I’m working on a couple other whiskies: a lightly peated one and a coffee grain whisky. Oh, and plum brandy.

Ever heard of slivovitz? It’s an eastern European plum brandy that you’d find in the first chapter of Dracula. That’s when Harker gets into the carriage to go to Dracula’s castle and finds a flask of slivovitz beneath his chair. I figured that it would be fun to create something for Halloween, and have a Dracula-themed tasting room to serve slivovitz. The thing is, it is not easy to make and it tastes like paint thinner. Unlike plum wine, plum brandy is just awful.

Taste is subjective. How do you reconcile the fact that not everyone can be pleased?

You don’t. You just accept that some people are fundamentally flawed. One part of that is your actual taste receptors, but the other part is all brain. Hand someone a glass of wine and he might wonder out loud if it is berries or chocolate. Hand another, and he might say, “ah, this is what wine tastes like.” It’s how you wire your brain. The former will have a good life, and the latter will simply have wine.
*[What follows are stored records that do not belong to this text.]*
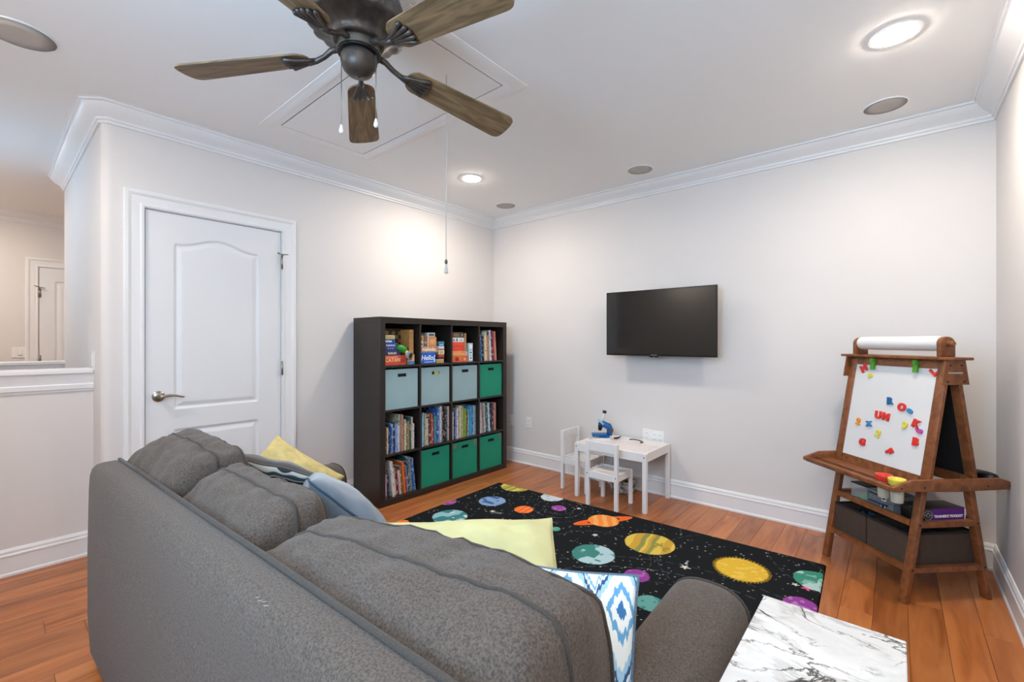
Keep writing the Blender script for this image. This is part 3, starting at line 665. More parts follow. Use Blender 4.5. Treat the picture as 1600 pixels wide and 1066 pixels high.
# microscope
ms = thing('toy_microscope', 'blue and white toy microscope on the play table', 'microscope', (-1.945, 3.50, .4445), math.radians(38))
ms.scale = (1.15, 1.15, 1.12)
MB().prism([(-.075 * math.cos(a) * (1 if math.cos(a) > 0 else .8), .055 * math.sin(a)) for a in [i * PI / 12 for i in range(24)]], 0, .014).build('base', M_white, ms)
Mb = mat('toy_blue', '#155a9a', .35)
bx('stage', Mb, ms, (-.085, -.035, .028), (.03, .035, .045), .006); bx('stage_foot', Mb, ms, (-.03, -.03, .014), (.05, .03, .03), .008)
MB().tube([(.045, 0, .03), (.055, 0, .07), (.04, 0, .10), (.0, 0, .118), (-.03, 0, .12)], [.022, .026, .026, .024, .018], 12).build('arm', Mb, ms, smooth=True)
MB().tube([(-.025, 0, .068), (-.020, 0, .095), (-.012, 0, .125)], [.012, .018, .022], 14).build('objective', M_dark, ms, smooth=True)
MB().tube([(-.018, 0, .125), (-.008, 0, .135)], [.03, .03], 16).build('head_ring', mat('pale_blue', '#8fb6d0', .4), ms, sharp=.5)
MB().tube([(-.010, 0, .135), (.010, 0, .205)], .008, 10).build('eyepiece_tube', M_white, ms, smooth=True)
MB().tube([(.009, 0, .203), (.014, 0, .222)], .015, 12).build('eyepiece', M_dark, ms, sharp=.5)
MB().tube([(.05, -.036, .07), (.05, .036, .07)], .018, 14).build('focus_knob', mat('knob_grey', '#3c4a58', .4), ms, sharp=.5)
MB().lathe([(.006, 0), (.010, .002), (.010, .004)], 10, c=(-.07, .03, .014)).build('mirror', M_dark, ms)
g = thing('toy_bracelet', 'thin dark curved band lying on the play table', 'toy', (-1.665, 3.56, .4495))
MB().tube([(.05 * math.cos(a) * 1.1, .035 * math.sin(a), .002 + .012 * (1 if False else abs(math.sin(a * .5)))) for a in [i * PI / 10 for i in range(-2, 12)]], .005, 8).build('band', mat('dark_metal', '#4a4644', .35, .3), g, smooth=True)
g = thing('black_clip', 'small black curved piece beside the toy microscope', 'toy', (-1.855, 3.585, .4465))
MB().tube([(-.025, -.012, .003), (0, 0, .006), (.02, .012, .014), (.028, .02, .026)], [.007, .008, .006, .003], 8).build('clip_body', M_dark, g, smooth=True)
pp = thing('drawing_sheet', 'white sheet with faint pink and grey print on the play table', 'paper', (-1.83, 3.25, .4445), 0)
bx('sheet', mat('paper_print', '#e2dad8', .8), pp, (0, 0, 0), (.37, .30, .0008), 0)
rr = random.Random(5); mbp = [MB(), MB()]
for i in range(70):
    x_, y_ = .015 + rr.random() * .34, .015 + rr.random() * .27; s = .003 + rr.random() * .007
    mbp[i % 2].box(x_, y_, .0008, x_ + s, y_ + s * .6, .0011)
mbp[0].build('print_marks', mat('mark_grey', '#9a8f90', .8), pp)['kind'] = 'stuff'; mbp[1].build('print_marks', mat('mark_pink', '#c9a5a2', .8), pp)['kind'] = 'stuff'
# woven basket under the table
bk = thing('floor_basket', 'round black and white patterned basket on floor under the play table', 'basket', (-1.80, 3.58, 0))
mk = mat('cow_cloth', '#d9d6d2', .9, var=.9, vs=22, dark='#1c1a1a')
MB().lathe([(.07, 0), (.095, .012), (.105, .05), (.108, .085), (.100, .088), (.092, .05), (.06, .02)], 36).build('basket_body', mk, bk, smooth=True)
MB().lathe([(.098 + .014 * math.cos(a), .092 + .014 * math.sin(a)) for a in [i * PI / 5 for i in range(11)]], 36).build('rolled_rim', mat('cow_rim', '#cfccc8', .9, var=.7, vs=30, dark='#4a4644'), bk, smooth=True)
for i in range(5):
    a = i * 1.3; mbb = MB().lathe([(.002, -.028), (.02, -.02), (.028, 0), (.02, .02), (.002, .028)], 12, c=(.05 * math.cos(a), .05 * math.sin(a), .075 + .01 * (i % 2)))
    mbb.build('soft_toy', mat('toy_mix%d' % (i % 3), ['#2c2a2a', '#b9a48c', '#d8d4d0'][i % 3], .9), bk, smooth=True)

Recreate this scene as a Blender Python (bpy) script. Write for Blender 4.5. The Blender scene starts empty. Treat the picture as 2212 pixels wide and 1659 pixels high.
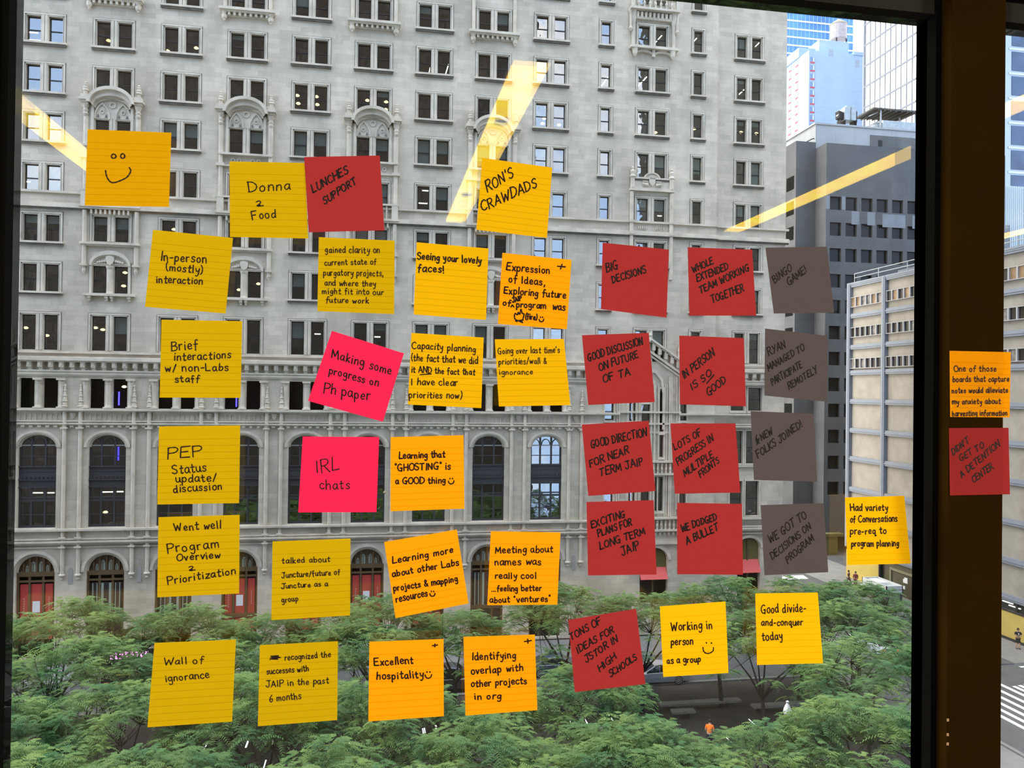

In life, have you regretted anything that you’ve done because of your desire to push the limits?

No, but there are things that I regret not having pushed further. I have a biotech project that I really want to work on and I regret not having done it the same time as Lost Spirits. I think you become really keen on your work when you realise how finite life is the older you get. I guess the key is to invent a machine that stops you from ageing, then you’ll have all the time to work on other things.

So fear motivates you.

The fear of running out of time is a motivation to not waste it. Do I need this day off to do something else and will it be productive?

Are you ever afraid of losing the energy for what you’re doing right now?

Yes, and it’s a real thing. It’s very easy to get bored, you know? It’s fun when every time you’re constantly reinventing something, but when it becomes routine, I’m not going to like it. So I intentionally try to prevent that from happening by trying to imagine what nobody has done before.